Work on the Industrial Parkway portion of the trail is expected to follow later this summer and fall, Creighton said.
What Comes Next: The Dundee Connection
Phase I is the first half of what CPRD is planning as a two-phase, $6.4 million project. Phase II — estimated at $3.8 million — would extend the trail from River Street in Newberg to Southeast 8th Street in Dundee, crossing the Chehalem Creek floodplain on an 800-foot bridge. That segment would connect Dundee’s downtown to Newberg’s downtown via an entrance near Dundee Elementary School.
Phase II hit a setback in June 2023, when CPRD’s application was not selected to advance in the ODOT Community Paths Grant program.
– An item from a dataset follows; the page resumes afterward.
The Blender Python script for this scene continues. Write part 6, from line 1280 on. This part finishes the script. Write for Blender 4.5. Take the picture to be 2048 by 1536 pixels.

Funding for that segment remains unresolved — a challenge McMaster doesn’t minimize.
“We just have to find the money,” he said. “If we can get that next bridge done, it’ll be done. It’s just finding the money.”
McMaster said CPRD has applied for a federal Safe Streets and Roads for All planning grant that, if awarded, would fund a comprehensive look at active transportation infrastructure across Newberg and Dundee — and could position the district to make the case for Phase II implementation funding.
For McMaster, who left CPRD staff in 2019 and returned to the board in 2021, finishing what was started has become something of a personal mission. He draws comparisons to trail systems in Bend and Boise — communities, he said, that built livability by building paths — and makes no apologies for the ambition.
“I just think people need to see the possibilities and understand how it can bring the community together,” he said. “Do you want to travel to Bend, or to all these other places that have these trail systems, or do you want to stay in your own town and do everything here? You would have everything here.”
Construction on Phase I is expected to wrap up by early December, according to Creighton.